I apologize if this seems unfocused, but I don't know any terms or names of well-known analyses to search for.

About a month ago, I was on a downright silly win streak in Omaha High. As it petered out, I noticed that my percentage of "would have won" hands remained significantly higher than expectation, but most of them weren't playable preflop. Since good Omaha High relies on strict opening hand selection, I just let them slide by. I wasn't going to let myself chase "luck' for a post facto observed trend which might vanish any second. [Good thing, too--I'd have lost my shirt over the next two weeks of "dry cards" if I'd gotten in the habit of playing any looser than usual.]
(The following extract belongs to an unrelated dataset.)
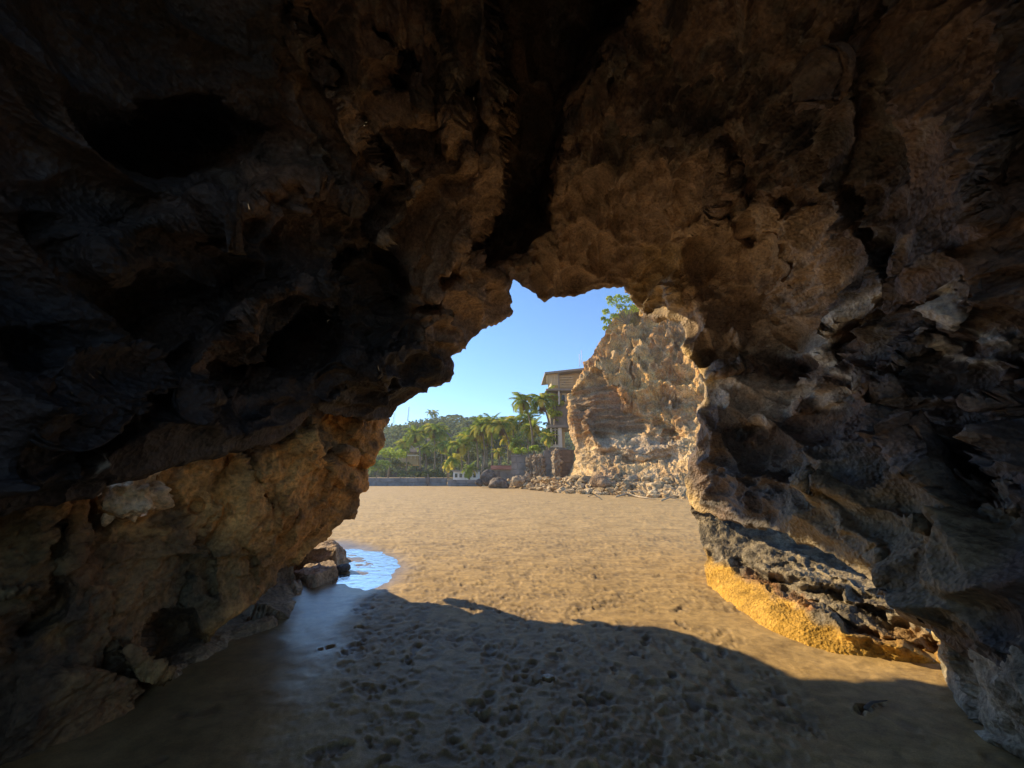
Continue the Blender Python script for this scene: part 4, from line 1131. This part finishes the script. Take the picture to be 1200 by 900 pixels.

However, this get me thinking. On review of my modest PT database (only 6K played hands, I just got PT recently), I found that in most of my losing sessions, the number of "would've won" hands remained roughly at expectation, but fewer *looked* playable at PF. Maybe I'm just too tight (quite possible, but at low stakes enough *other* newbies call optimistically and their collective draw luck is dismaying), but I suspect there's is some interesting math hiding under this observation.

Alas, my analysis is stymied. I can't think of how to proceed further. I don't expect this to yield results that can be directly applied to my play, but I think there are som insights in there, if only I knew where to look..

Players often simply attribute dry spells to "bad cards", but of course, "matching" is more important as apparent preflop value. Good cards that don't match the flop are just as deadly, and (my interest) junk hands often happen to match the board out of proportion with expectation.

It would be interesting (to me), for example, if it turned out that the actual variance in win/loss rates correlated as much or more with streaks of "junk hands that would've won" than with streaks of "poor starting hands" (which might, paradoxically result if the variance in "would've won hands" was significantly less than the variance in "good starting hands" -- i.e. the fraction you "would've won" may be "less streaky" than the fraction that are sensibly playable)

Why am I interested in this? I really couldn't say. Maybe it'll just help me Keep the (statistical) Faith the next time I'm on a dry spell, or weird patterns arise (like those long runs of flops that would have been perfect for our *last* dealt hand -- or, more tempting, our *next* hand)

Math suggestions? Has a "winning junk hand" analysis been done before (surely it must've). Search tips?

I'll probably revisit this question when I have enough hands to be worth analyzing. I often do that with old puzzlers.